I tell this story not for the merit it might gain me, but to tell you that learning the Entered Apprentice obligation taught me a great lesson in acting as well: that before I ever attempt to do a part I should work, rehearse, feel, almost live that part to know what I am talking about!

As I've advanced in Masonry, I have found we are an elite group of people who believe in God, country, family and neighbors. We work hard to help our fellow man; and through our charitable work, such as support for the Childhood Language Disorders Centers, we have made it possible to help many children grow Into good American citizens. We should always be proud of the Order we belong to.Where in all the world do you find so many great men and Brothers who have helped the whole wide world? But - we are hiding our light under a bushel basket!

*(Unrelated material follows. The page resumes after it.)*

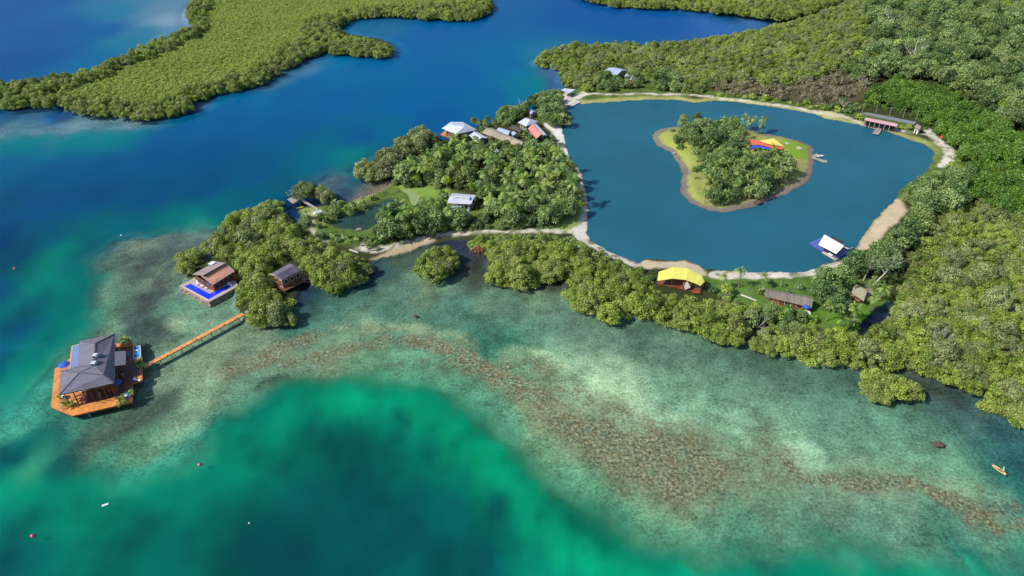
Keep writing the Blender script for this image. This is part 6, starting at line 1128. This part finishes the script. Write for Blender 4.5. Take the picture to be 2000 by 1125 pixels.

Recently I attended a dinner for a friend, and I ran across a Brother who identified himself in a hushed voice. I asked why he spoke in a whisper when talking about Masonry, and suddenly I realized he wasn't the only one who had ever done that. I speak out loud about Masonry to everyone! I'm proud of the fact that I belong to an organization that made me a better American, Christian,husband and neighbor; and all it took was a little self-determination by going foot-to-foot, knee-to-knee, and mouth-to-ear!